Given data
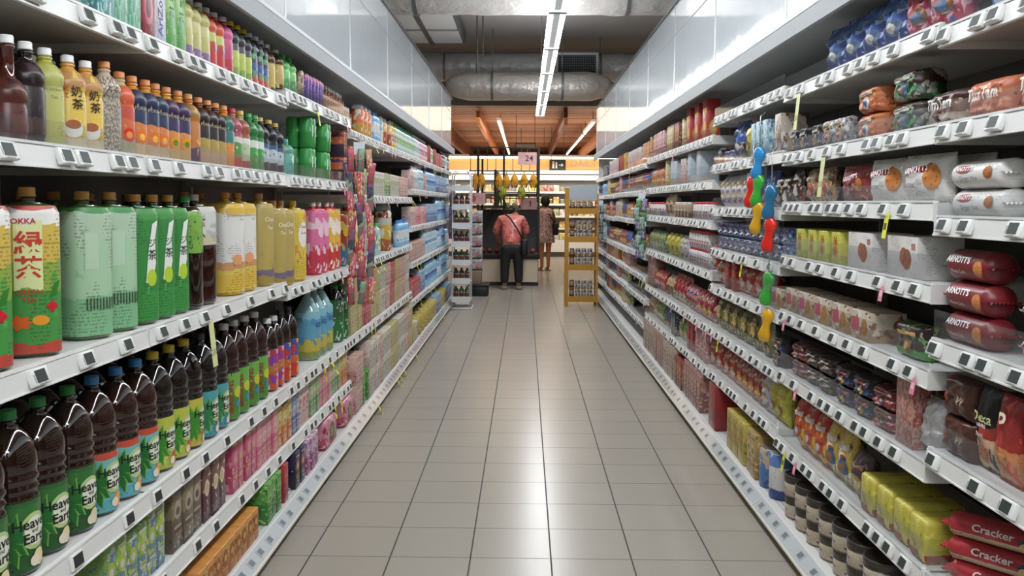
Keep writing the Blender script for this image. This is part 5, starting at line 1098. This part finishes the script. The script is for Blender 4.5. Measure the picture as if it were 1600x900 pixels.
# ------------------------------------------------------------------ produce stand
SY = 14.15
t = thing('produce_stand', 'black and cream fruit stand at the aisle end with overhead rails', 'produce stand', (0, SY, 0))
BK = mat('1b1715', .5); CR = mat('d8c8ae', .45)
link('plinth', MB().box(-.76, .22, .03, 1.5, 0, .06, BK).mesh(), t)
for a, b_ in ((-.75, -.31), (-.29, -.08), (-.06, .21)): link('front_panel', MB().box(a, b_, 0, .03, .06, .43, CR).mesh(), t)
link('carcass', MB().box(-.76, .22, .03, 1.5, .06, .43, mat('4a3a30', .6)).mesh(), t)
link('counter', MB().box(-.78, .24, -.03, 1.52, .43, .52, BK, .008).mesh(), t)
mb = MB(); v = [(-.76, .35, .52), (.22, .35, .52), (.22, 1.5, .52), (-.76, 1.5, .52), (-.76, .75, 1.22), (.22, .75, 1.22), (.22, 1.5, 1.22), (-.76, 1.5, 1.22)]
mb.add(v, [(0, 1, 5, 4), (1, 2, 6, 5), (2, 3, 7, 6), (3, 0, 4, 7), (4, 5, 6, 7)], mat('0f0b0a', .6)); link('display_back', mb.mesh(), t)
for x, yy in ((.215, .02), (-.755, .02), (.215, 1.45), (-.755, 1.45), (-.36, .75)): link('post', MB().box(x-.018, x+.018, yy-.018, yy+.018, .5, 2.2 if yy < .1 or x > -.4 else 2.1, BK).mesh(), t)
for z in (1.83, 2.08, 2.2): link('rail', MB().box(-.9, .23, 0, .02, z, z+.02, BK).mesh(), t)
for z in (1.50, 1.40): link('rail', MB().box(-.75, .23, 0.76, .78, z, z+.018, BK).mesh(), t)
for i in range(9): link('grid_bar', MB().box(-.88+i*.135, -.87+i*.135, 0.005, .015, 1.85, 2.2, BK).mesh(), t)
link('side_screen', MB().box(-.50, -.47, .05, 1.4, 1.25, 1.86, mat('2a1c18', .6)).mesh(), t)
def banana_mesh(a, ln=.17):
    pts = []
    for i in range(8):
        s_ = i/7; pts.append((math.sin(a)*(.012+.05*math.sin(s_*PI*.8)), -math.cos(a)*(.012+.05*math.sin(s_*PI*.8)), -s_*ln))
    return MB().tube(pts, [.007, .013, .018, .0195, .0195, .018, .013, .006], BAN, 8)
BAN = mat('d89a1c', .45); BANG = mat('9aa03a', .45)
banm = [banana_mesh(a).mesh('banana') for a in (-1.5, -.9, -.3, .3, .9, 1.5)]
GREENB = [m.copy() for m in banm]
for m in GREENB: m.materials.clear(); m.materials.append(BANG)
for i, (x, yy, z, g) in enumerate(((-.80, -.02, 1.83, 0), (-.70, -.02, 1.83, 0), (-.42, -.02, 1.83, 0), (-.30, -.02, 1.82, 0), (-.17, -.02, 1.83, 0), (-.02, -.02, 1.83, 0), (.13, -.02, 1.83, 0), (-.36, -.03, 1.66, 1), (-.06, -.03, 1.645, 1))):
    t = thing('banana_bunch', 'hand of %s bananas hanging from the black stand rail, %s' % (('greenish', ('lower left', 'lower right')[i-7]) if g else ('yellow', ORD[i]+' from left')), 'bananas', (x, SY+yy, z-.04), RND.uniform(-.4, .4), 'bananas on the stand rail'); t.scale = (.82, .95, 1.3)
    link('stem', MB().tube([(0, 0, .035 if not g else .05), (0, 0, -.005)], .008, mat('7a6a2a', .5), 6).mesh(), t)
    for m in (GREENB if g else banm): link('banana', m, t)
def sign(x, y, z, w_, h, txt, size, lab, fruit=False):
    t = thing('price_sign', lab, 'sign', (x, y, z)); PK = art([(0, 'e0a8a4'), (.5, 'dca09c')], ('e8b8b0',), 5, .4)
    link('sign_card', MB().box(-w_/2, w_/2, -.006, .006, 0, h, PK).mesh(), t)
    mb = MB(); fn = lambda u, v: (u, -.0085, v)
    if txt: decal(mb, txt, size, mat('3a2c2c', .5), fn, .03, h*.5, .01)
    if fruit: blob(mb, circle(.045, 12, 1.2), mat('b84a4a', .5), fn, -.06, h*.48); blob(mb, [(-.02, 0), (.0, .03), (.02, 0)], mat('8a5a4a', .5), fn, -.06, h*.48+.055); blob(mb, [(-.03, -.006), (.03, -.006), (.03, .006), (-.03, .006)], mat('a87a78', .5), fn, .06, h*.5)
    if mb.v: link('sign_print', mb.mesh(), t)
    link('sign_clip', MB().box(-.01, .01, -.004, .01, h, h+.05, BK).mesh(), t)
sign(.03, SY-.03, 1.935, .30, .20, '24', .13, 'pink price sign reading 24 above the bananas'); sign(.06, SY+.73, 1.22, .27, .19, '1', .15, 'pink price sign reading 1 below the bananas')
sign(-.77, SY-.03, 1.30, .27, .19, '', .1, 'pink sign with a red fruit picture on the left of the stand', True)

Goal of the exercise
Print the listing above in full, exactly as written. Omit any pictures.

The completed task
Keep writing the Blender script for this image. This is part 5, starting at line 1098. This part finishes the script. The script is for Blender 4.5. Measure the picture as if it were 1600x900 pixels.
# ------------------------------------------------------------------ produce stand
SY = 14.15
t = thing('produce_stand', 'black and cream fruit stand at the aisle end with overhead rails', 'produce stand', (0, SY, 0))
BK = mat('1b1715', .5); CR = mat('d8c8ae', .45)
link('plinth', MB().box(-.76, .22, .03, 1.5, 0, .06, BK).mesh(), t)
for a, b_ in ((-.75, -.31), (-.29, -.08), (-.06, .21)): link('front_panel', MB().box(a, b_, 0, .03, .06, .43, CR).mesh(), t)
link('carcass', MB().box(-.76, .22, .03, 1.5, .06, .43, mat('4a3a30', .6)).mesh(), t)
link('counter', MB().box(-.78, .24, -.03, 1.52, .43, .52, BK, .008).mesh(), t)
mb = MB(); v = [(-.76, .35, .52), (.22, .35, .52), (.22, 1.5, .52), (-.76, 1.5, .52), (-.76, .75, 1.22), (.22, .75, 1.22), (.22, 1.5, 1.22), (-.76, 1.5, 1.22)]
mb.add(v, [(0, 1, 5, 4), (1, 2, 6, 5), (2, 3, 7, 6), (3, 0, 4, 7), (4, 5, 6, 7)], mat('0f0b0a', .6)); link('display_back', mb.mesh(), t)
for x, yy in ((.215, .02), (-.755, .02), (.215, 1.45), (-.755, 1.45), (-.36, .75)): link('post', MB().box(x-.018, x+.018, yy-.018, yy+.018, .5, 2.2 if yy < .1 or x > -.4 else 2.1, BK).mesh(), t)
for z in (1.83, 2.08, 2.2): link('rail', MB().box(-.9, .23, 0, .02, z, z+.02, BK).mesh(), t)
for z in (1.50, 1.40): link('rail', MB().box(-.75, .23, 0.76, .78, z, z+.018, BK).mesh(), t)
for i in range(9): link('grid_bar', MB().box(-.88+i*.135, -.87+i*.135, 0.005, .015, 1.85, 2.2, BK).mesh(), t)
link('side_screen', MB().box(-.50, -.47, .05, 1.4, 1.25, 1.86, mat('2a1c18', .6)).mesh(), t)
def banana_mesh(a, ln=.17):
    pts = []
    for i in range(8):
        s_ = i/7; pts.append((math.sin(a)*(.012+.05*math.sin(s_*PI*.8)), -math.cos(a)*(.012+.05*math.sin(s_*PI*.8)), -s_*ln))
    return MB().tube(pts, [.007, .013, .018, .0195, .0195, .018, .013, .006], BAN, 8)
BAN = mat('d89a1c', .45); BANG = mat('9aa03a', .45)
banm = [banana_mesh(a).mesh('banana') for a in (-1.5, -.9, -.3, .3, .9, 1.5)]
GREENB = [m.copy() for m in banm]
for m in GREENB: m.materials.clear(); m.materials.append(BANG)
for i, (x, yy, z, g) in enumerate(((-.80, -.02, 1.83, 0), (-.70, -.02, 1.83, 0), (-.42, -.02, 1.83, 0), (-.30, -.02, 1.82, 0), (-.17, -.02, 1.83, 0), (-.02, -.02, 1.83, 0), (.13, -.02, 1.83, 0), (-.36, -.03, 1.66, 1), (-.06, -.03, 1.645, 1))):
    t = thing('banana_bunch', 'hand of %s bananas hanging from the black stand rail, %s' % (('greenish', ('lower left', 'lower right')[i-7]) if g else ('yellow', ORD[i]+' from left')), 'bananas', (x, SY+yy, z-.04), RND.uniform(-.4, .4), 'bananas on the stand rail'); t.scale = (.82, .95, 1.3)
    link('stem', MB().tube([(0, 0, .035 if not g else .05), (0, 0, -.005)], .008, mat('7a6a2a', .5), 6).mesh(), t)
    for m in (GREENB if g else banm): link('banana', m, t)
def sign(x, y, z, w_, h, txt, size, lab, fruit=False):
    t = thing('price_sign', lab, 'sign', (x, y, z)); PK = art([(0, 'e0a8a4'), (.5, 'dca09c')], ('e8b8b0',), 5, .4)
    link('sign_card', MB().box(-w_/2, w_/2, -.006, .006, 0, h, PK).mesh(), t)
    mb = MB(); fn = lambda u, v: (u, -.0085, v)
    if txt: decal(mb, txt, size, mat('3a2c2c', .5), fn, .03, h*.5, .01)
    if fruit: blob(mb, circle(.045, 12, 1.2), mat('b84a4a', .5), fn, -.06, h*.48); blob(mb, [(-.02, 0), (.0, .03), (.02, 0)], mat('8a5a4a', .5), fn, -.06, h*.48+.055); blob(mb, [(-.03, -.006), (.03, -.006), (.03, .006), (-.03, .006)], mat('a87a78', .5), fn, .06, h*.5)
    if mb.v: link('sign_print', mb.mesh(), t)
    link('sign_clip', MB().box(-.01, .01, -.004, .01, h, h+.05, BK).mesh(), t)
sign(.03, SY-.03, 1.935, .30, .20, '24', .13, 'pink price sign reading 24 above the bananas'); sign(.06, SY+.73, 1.22, .27, .19, '1', .15, 'pink price sign reading 1 below the bananas')
sign(-.77, SY-.03, 1.30, .27, .19, '', .1, 'pink sign with a red fruit picture on the left of the stand', True)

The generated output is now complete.